With all my extensive knowledge of lesbian comics, I’ve heard a comparatively small number of menstruation jokes, “considering how much it happens…” (Cho) I really doubt it could get so thoroughly monotonous that someone could get tired of it, unless there’s some specific underlying issue with menstruation to begin with.
At basis, these women wouldn’t talk about it unless they thought it was interesting, and unless they thought other people thought it was interesting. Comics aren’t completely self-absorbed, or they don’t get work. Maybe if you don’t find it entertaining, chances are you’re not the target audience (which conceivably might be ‘people who menstruate’). It’s a little self-absorbed to dismiss the subject; apparently someone does find it interesting.

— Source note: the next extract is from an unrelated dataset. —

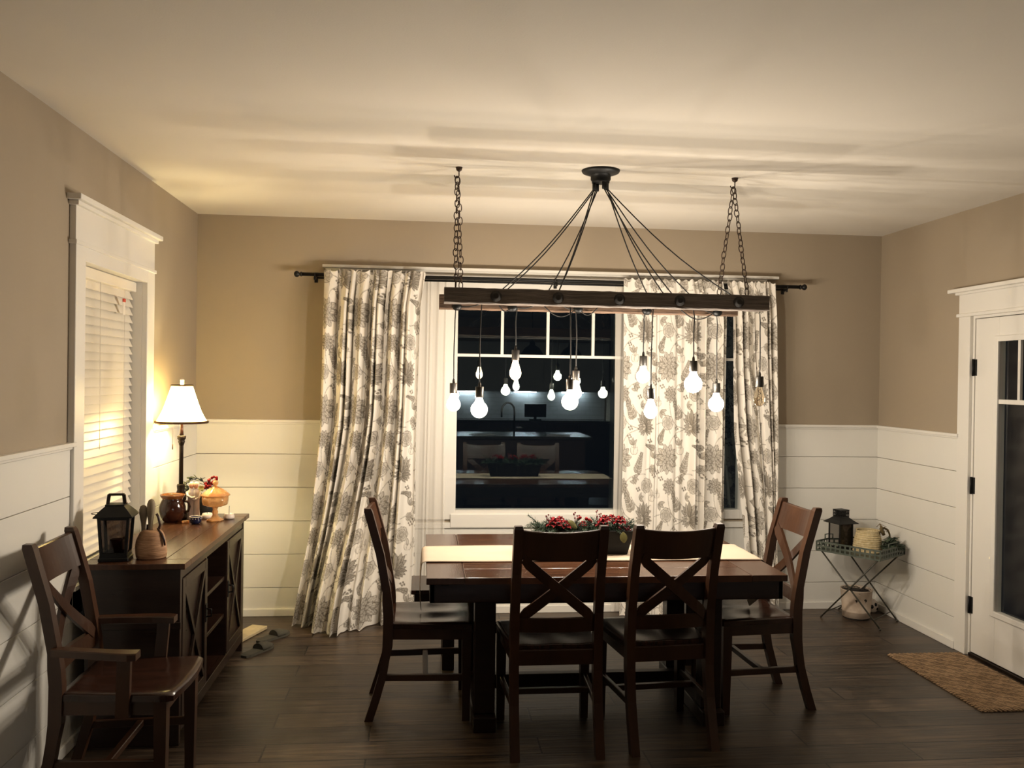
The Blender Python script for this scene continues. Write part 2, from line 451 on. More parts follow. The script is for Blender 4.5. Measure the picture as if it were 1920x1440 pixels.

Actually, Karen Williams is a mainstay of lesbian comedy and is black—she’s been on the scene just about as long as Kate Clinton & Suzanne Westenhoefer.
Right, because it’s still possible to be in a minority group and recognize that someone’s in a minority group without its being a value judgement. There are a ton of straight male comics making “I can’t get laid” jokes, because there are a ton of straight males, period. And a majority of them are hacks. So the complaint isn’t going to be made the same way, because it’s not that unusual a thing to point out. That doesn’t mean it’s not tiresome, just that it’s not remarkable.
And notice that a person can say, “what is with all these straight white male comics always going on about not being able to get laid?” and no one’s going to say, “Well, you don’t know what their life is like! You must obviously have deeper issues with heterosexuals/white people/men!” The standard “you just don’t get it” response, with a hint of homophobia/racism/sexism thrown in.
This is the arts forum, not the political forum. It’s possible to judge a person’s work just based on the work itself, not who’s delivering it. And there’s nothing sexist or homophobic about saying that jokes about being a lesbian are inherently funnier than “what IS the deal with airplane food, anyway?”
And this business about how “it needs to be said” (from elsewhere in the thread) is bunk, IMO. It needs to be funny. Yes, comedy can be political, if it’s done right. But it has to be funny first, most of all. If you’re not putting a new spin on it or presenting it in a different way, why bother?
I don’t agree with this at all. Do I have to be a Korean-American bisexual woman in order to think that Margaret Cho is funny? If I thought her bit about her mother was funny the first time, but by now I’ve seen it so many times now I feel like I had to grow up with the woman, does that mean I’m racist? Or just that I feel like I can take a check-list and mark off the bits of her routine as they come along, and it’s become tiresome. (“Her mother: check. Being Asian: check. Lesbians: check. Are we done here?”)
It seems to me that if you’re developing a comedy routine that only appeals to people of a target audience, then you’re shooting yourself in the foot. In any case, you shouldn’t be broadcasting your stuff nationwide if your attitude is one of “well, if you don’t like it, then you just don’t get it.” Two of my favorite comedians are Dana Gould and Paula Poundstone, for example, and most of their routines are stuff that I can’t directly relate to, but I still think they’re funny as hell.
As far as subject matter, I wonder if it’s telling that I can remember exactly two jokes about periods that I thought were funny, and both were written by men. One was Dave Foley from the Kids in the Hall (“I’m the Kid in the Hall with a good attitude towards menstruation!”) and one was from “South Park” (“How do you mean ‘heavy flow’?” “Well, you know that scene in The Shining when the elevator doors open?”) So either that means that I’m a misogynist, or that those guys can be funny regardless of subject matter.
Way to over-analyze humor, there, SolGrundy.